Ihr habt euch nach dem 1989er DARKTHRONE-Demo benannt, nicht wahr? Wie viel DARKTHRONE-Vibe steckt denn nach wie vor in THULCANDRA und wie gefällt euch das neue Album "Eternal Hails"?

DARKTHRONE schert sich nicht um Genregrenzen und liefert seit Jahrzehnten die eigene musikalische Vision ungefiltert und ungezügelt in unterschiedlicher Ausprägung ab. Ich persönlich kann jedem Album der Band etwas abgewinnen und habe höchsten Respekt vor ihrer Arbeit.

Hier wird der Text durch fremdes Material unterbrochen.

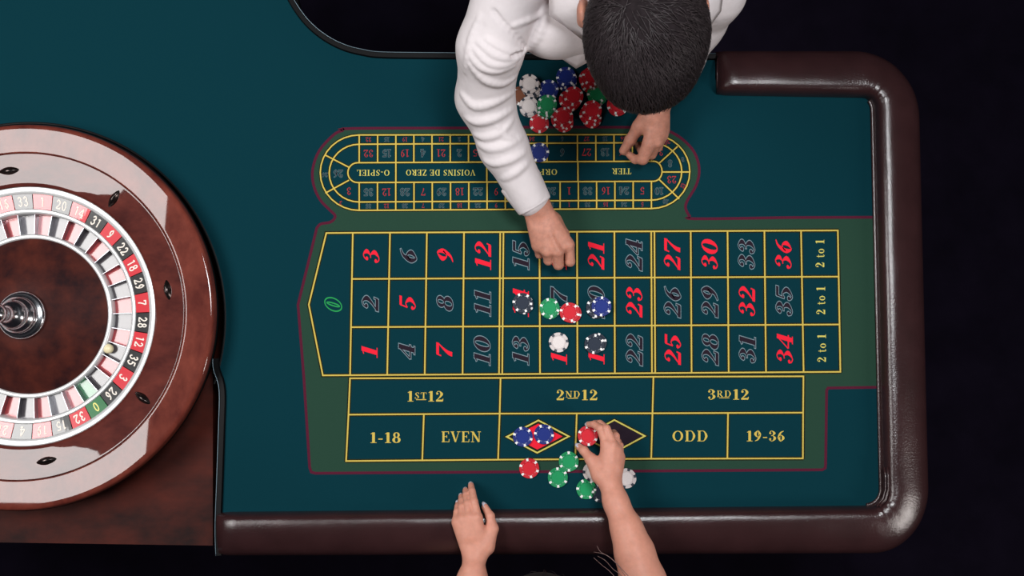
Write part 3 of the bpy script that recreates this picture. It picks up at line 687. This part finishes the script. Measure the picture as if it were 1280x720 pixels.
st('green', [(747, 120), (746, 117)], 'half covered by the dealer head')
st('red', [(740, 148), (739.5, 145.5), (736.5, 143), (740, 137.5)], 'right of the others by the racetrack border')
st('red', [(772, 133), (771, 131)], 'mostly hidden below the dealer forehead')
st('brown', [(651, 119.5)], 'half under the white sleeve')
GL, GB = 'chips bet on the number grid', 'chips near the bare hands'
st('blue', [(674, 190.5)], 'on the racetrack beside the sleeve', 'chips bet on the racetrack')
st('grey', [(654.5, 380.5), (653, 378.5)], 'on number fourteen', GL)
st('green', [(687.5, 386.5), (687, 385)], 'on number seventeen', GL)
st('red', [(714.5, 391.5), (712, 390.5)], 'beside the green pair on seventeen', GL)
stack([('grey', 745.5, 386), ('grey', 745, 384.5), ('blue', 752, 383)], ['bottom dark grey poker chip under the blue one on twenty', 'second dark grey poker chip under the blue one on twenty', 'dark blue poker chip topping the grey ones on twenty'], GL)
st('white', [(698.3, 428)], 'on number sixteen', GL)
st('grey', [(746, 428.5), (743, 430)], 'on number nineteen', GL)
st('blue', [(653.5, 546)], 'on the left corner of the red diamond', 'chips bet on the red diamond')
st('blue', [(680, 543)], 'on the middle of the red diamond', 'chips bet on the red diamond')
st('red', [(661.5, 585.5)], 'on the green border below the red diamond', GB)
st('green', [(711, 577)], 'highest of the three green by the pinching hand', GB)
st('green', [(697.3, 597)], 'leftmost of the three green by the pinching hand', GB)
chip('grey', 752, 616, ZF, 'dark grey poker chip mostly hidden under the bare forearm', GB)
chip('green', 733, 611.5, ZF, 'green poker chip lying alone just left of the bare wrist', GB)
chip('white', 783, 598, ZF, 'white poker chip right of the bare wrist', GB)
chip('white', 741, 590, ZF, 'white poker chip partly under the thumb side of the hand', GB)
chip('red', 735, 545, .026, 'red poker chip held between thumb and finger over the black diamond', GB, (math.radians(4), math.radians(-6)))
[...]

Mit THE SPIRIT geht es Ende dieses und Anfang nächsten Jahres auf gemeinsame Europatour. Was verbindet euch mit den Jungs und worauf können sich Fans beider Bands freuen? Was kann erwartet werden?

THE SPIRIT ist eine Band mit Feuer, die ich nicht nur musikalisch sehr schätze und ich freue mich auf die gemeinsamen Konzerte. Für die Tournee konnten wir zum ersten Mal eine richtige Produktion ausarbeiten und werden damit den einen oder anderen überraschen. Bei einigen Konzerten laden wir zusätzlich noch Special Guests ein, die in den kommenden Tagen angekündigt werden.

Damit wäre ich auch am Ende meiner Fragen und möchte mich noch einmal bei euch vielmals bedanken und euch mit "A Dying Wish" und der anschließenden Tour alles Gute wünschen. Was möchtet ihr unseren Lesern und euren Fans noch mit auf den Weg geben?

Vielen Dank für die Unterstützung seit vielen Jahren, leiht euer Ohr "A Dying Wish" und besucht die Konzerte der Releasetournee 2021 und 2022!